Jesus understood that his role was to liberate, heal and restore others, not to promote or to advantage himself.
As we approach Lent, we are challenged to place our own lives under the microscope – to fast from, or free ourselves from those things on which we have become dependent. I can think of no better place to start than considering how reliant we are on the good opinion of others or how much our sense of worth is tied up in what we own and what we have achieved or how dependent we are on having control over our own lives or worse, over the lives of others.
Jesus knew who he was and knew that he was valued by God. This liberated him to think of others and not himself. If we are to truly follow Jesus, we too need to find that inner sense of worth that frees us from striving for recognition, for influence or personal gain.

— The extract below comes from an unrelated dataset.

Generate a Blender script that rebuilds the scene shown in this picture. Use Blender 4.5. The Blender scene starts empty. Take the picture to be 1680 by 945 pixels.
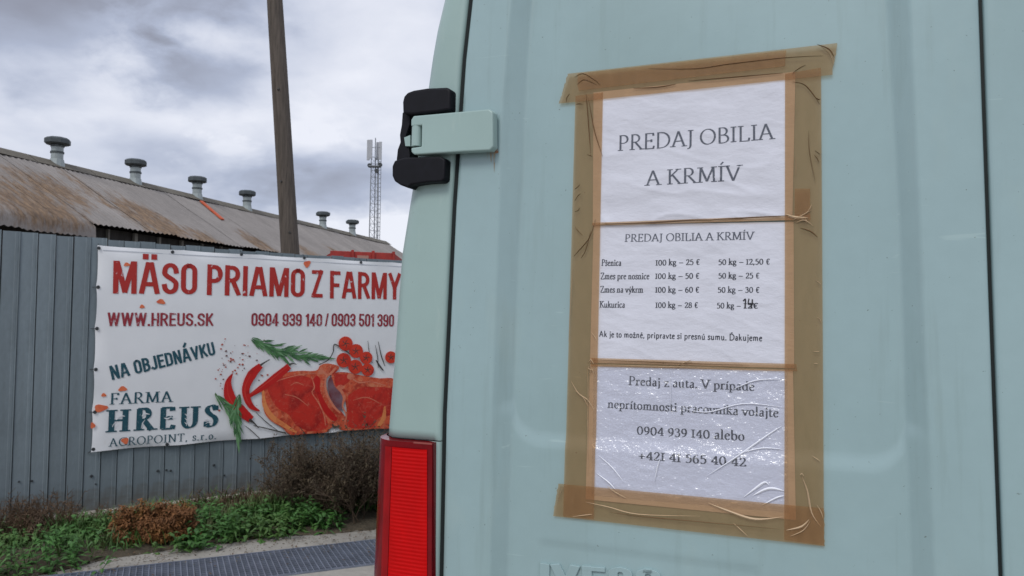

Jesus freed himself from everything that might constrain and limit his ministry and his relationship with others. I wonder what we might decide to let go of this Lent?
[1] In “The Infancy Gospel of Thomas” the child Jesus not only heals and raises from the dead, but he also strikes down (dead) those who disagree with or provoke him. The child Jesus in this gospel is disrespectful not only to his parents but also to his teachers. It is unlikely that we would want to include in our canon something that describes Jesus as a punitive, vindictive child which makes us think that the Gospel is just that “apocryphal”.
[2] Remember too, that before Jesus does anything else, he chooses others to share his ministry. Jesus was never a “one-man band”.